Distilling Bit-level Sparsity Parallelism for General Purpose Deep Learning Acceleration
Hang Lü, Liang Chang, Chenglong Li, Zixuan Zhu, Shengjian Lu, Yanhuan Liu, Mingzhe Zhang
Abstract
Along with the rapid evolution of deep neural networks, the ever-increasing complexity imposes formidable computation intensity to the hardware accelerator. In this paper, we propose a novel computing philosophy called “bit interleaving” and the associate accelerator design called “Bitlet” to maximally exploit the bit-level sparsity. Apart from existing bit-serial/parallel accelerators, Bitlet leverages the abundant “sparsity parallelism” in the parameters to enforce the inference acceleration. Bitlet is versatile by supporting diverse precisions on a single platform, including floating-point 32 and fixed-point from 1b to 24b. The versatility enables Bitlet feasible for both efficient inference and training.

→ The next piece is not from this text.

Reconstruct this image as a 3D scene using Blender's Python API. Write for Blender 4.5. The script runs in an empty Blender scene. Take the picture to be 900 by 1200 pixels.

Empirical studies on 12 domain-specific deep learning applications highlight the following results: (1) up to 81 × /21 × energy efficiency improvement for training/inference over recent high performance GPUs; (2) up to 15 × /8 × higher speedup/efficiency over state-of-the-art fixed-point accelerators; (3) 1.5mm2 area and scalable power consumption from 570mW (float32) to 432mW (16b) and 365mW (8b) @28nm TSMC; (4) highly configurable justified by ablation and sensitivity studies.